The XRP price started the week with a %5.1 drop, falling to $2.41. Increasing selling pressure and whale transfers raised concerns among investors, highlighting the fragility of the market. XRP, which dropped from $2.54 to $2.41, lost value due to technical selling and transfers from large wallets. Trading volume caught attention by exceeding the daily average by %46.
The price movement occurred without a macroeconomic trigger, breaking through technical levels. The transfer of over one billion dollars' worth of XRP between wallets associated with Ripple raised questions among investors. On-chain data shows that these transactions were not exchange-related, but their timing negatively affected market psychology.
The XRP spot ETF process also stands out as an important development. Although Tennessee-based Canary Capital is in the process of filling out the required 8-A form for its XRP spot ETF application, this news was not enough to alleviate selling pressure on the price.
From a technical perspective, whether XRP can maintain the $2.39–$2.41 band will determine the direction of the upcoming process. Although the price briefly recovered to $2.418 at this level, as long as it fails to maintain above $2.47, the technical outlook will remain weak.

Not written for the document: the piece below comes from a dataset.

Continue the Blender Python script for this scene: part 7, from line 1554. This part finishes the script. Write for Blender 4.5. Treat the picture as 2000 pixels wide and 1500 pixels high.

Analysts note that the formation of the "Death Cross," with the 50-day average approaching below the 200-day average, suggests that caution should be exercised in the short term. The RSI indicator, hovering near the oversold territory, indicates a possibility of a short-term recovery, but falling below $2.35 increases the likelihood of a decline to the $2.20–$2.25 range.
Regaining the $2.47 level for XRP is seen as a critical threshold for reducing current technical pressure and beginning short-term stabilization.